The viewer intuits a liberating freshness in paintings such as Shelter. The barn here, rather like churches portrayed elsewhere, affirms human presence in a landscape mostly without figures. The barn – its burnished roof rendered with tones of burnt terre-verte – appears in abstracted isolation, paradisaical seclusion, in its green field. This scene at sunrise is “mostly invented. There is a tiny bit of wall there but I’ve invented it so it goes round the field. It was done on a day when drawing was going well, and my hand just followed the curves that were in my head.” This picture seems mysteriously to celebrate the dignity and poignant solitariness of a fiercely protected imaginative vision.
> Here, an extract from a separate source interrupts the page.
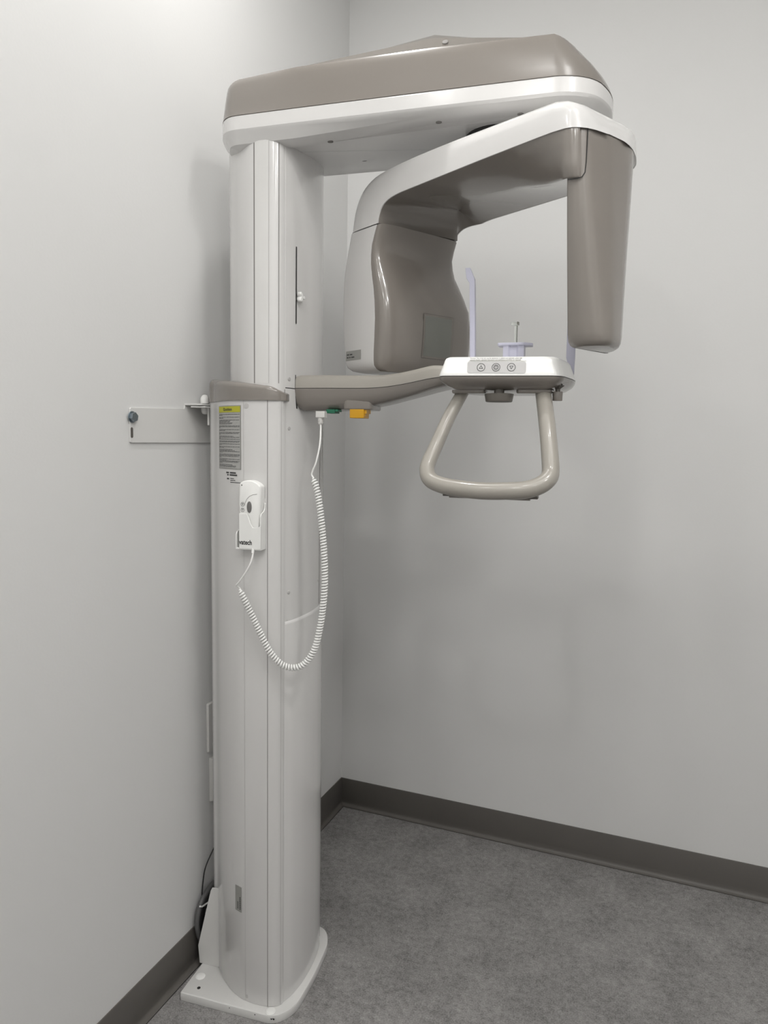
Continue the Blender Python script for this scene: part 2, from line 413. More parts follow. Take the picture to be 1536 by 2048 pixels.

Beach Doodle, set in the Scottish Western Isles, is quite a rare painting in that it was made “immediately on the beach. My children and my wife were drawing with these sticks beautiful shapes and lines.” The delicate, tautly concentrated figures seem joyously at one with their own spontaneous seaside calligraphy. The limpid, subdued palette necessarily reflects the climes.
The artist takes pleasure and pains in making his own paints from raw pigment, usually according to recipes he has researched through wide reading, and delights in a grounded yet intriguingly alchemical painterly process little understood and experienced by most artists today. “Malachite is the most intense of the ancient greens. It starts off as a very pale terre-verte colour but as you put layer over layer on the picture, it transforms into this virtual viridian, a dark intense bluish-green the colour of the stone dug out of the earth.”
In a recent enchanting fresco painting, the degree of figuration is reminiscent of his earlier work. The picture gracefully portrays a young couple marrying within the embracing façade of a church on the Downs. The composition simultaneously depicts, in pre-Renaissance narrative fashion, the pair being literally trumpeted on their wedding procession, with four sheep as benignly oblivious onlookers. Chatto is fascinated by what he calls “the beauty of fresco”, whereby “a crystal web forms on the surface of the painting, and the pigment becomes part of the wall. There is no binder, just water which evaporates. Somehow you’ve painted with colours from the earth, into the chalk. It’s a bit mystical.”